Preventing a Database Breach

One of the hardest thing to do it prevent something from happening when you don’t know when it might happen or who will try to make it happen. As a Database Administrator, you have to be aware that data breaching might happen and take reasonable precautions to prevent them. According to the 2016 study by IBM, 60% of database attacks are insiders (people using approved network credentials) looking to access or steal corporate data.

There are some basic steps you should execute to help prevent unauthorized access to your database environment.

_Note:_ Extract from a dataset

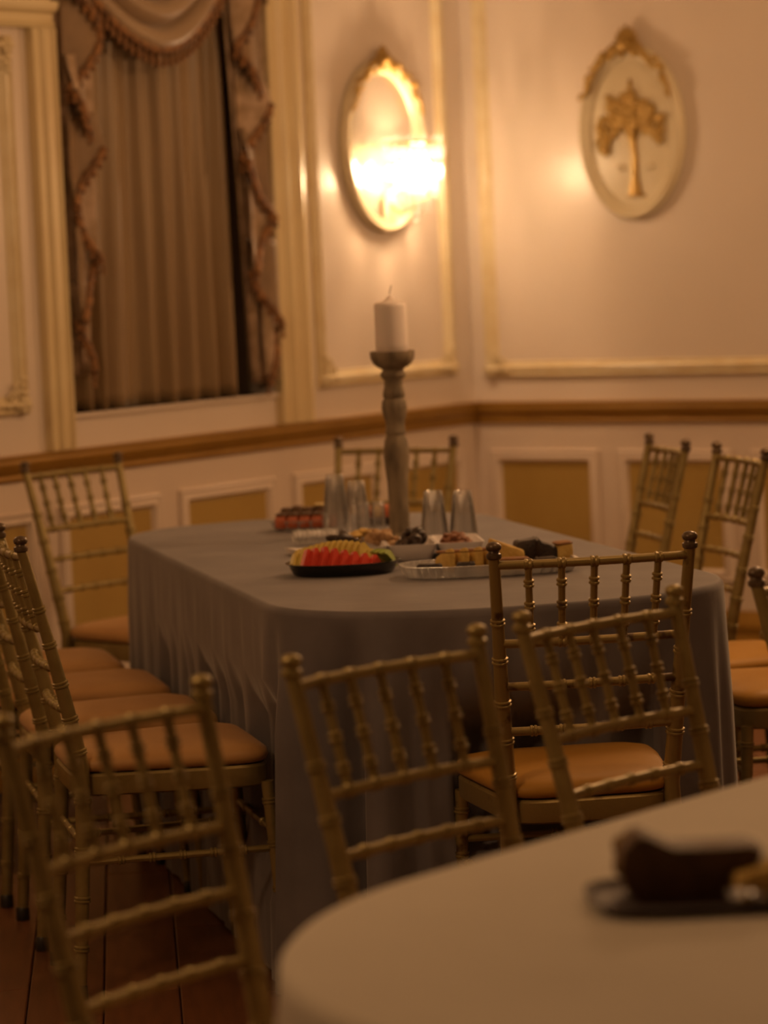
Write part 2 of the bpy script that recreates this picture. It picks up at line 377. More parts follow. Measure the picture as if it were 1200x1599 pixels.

  1. Enforce Privileges – As an employee starts their tenure at a company, they are usually given the exact correct privileges for their position. The longer the employee is with a company, the correct privileges start to vary from the effective privileges, until eventually the employee has the wrong access privileges.  You need to make sure those initial access rights are correct from day one, and that you periodically review the access rights for every employee. If there is any question about the correct privileges, you should contact their supervisor and document the correct level of access.
  2. Database Discovery – People are busy, and don’t always pay attention when new database instances are created. The people who manage the databases are often times not the people who install the software, so this can lead to an environment where there are unauthorized or poorly configured database instances. Database discovery is a crucial first step for avoiding security issues, so you should scan your environment for new database instances as often as possible. The amount of change in your environment will dictate how often you should search for new database instances, but the minimum is annually.
  3. Connection EncryptionEncrypting the connection between the user and the database can help prevent man-in-the-middle attacks.
  4. Strong Password – You should expect the same password strength for your databases as you expect on the network. If possible, use Windows Authentication instead of SQL Server Authentication. This will help enforce the same password strength as your network password, and you must verify that the network settings are using best practice strength requirements.
  5. Detect Compromised Credentials – It is estimated that 60% of companies cannot detect compromised credentials, based on a study by solution vendor Rapid7. Since authorized individuals use databases in a predictable way, abnormal or unauthorized access will be detected and you can be alerted.  There are security appliances that can catch unusual or unwanted user access based solely on algorithm analysis, preventing a possible  data breach.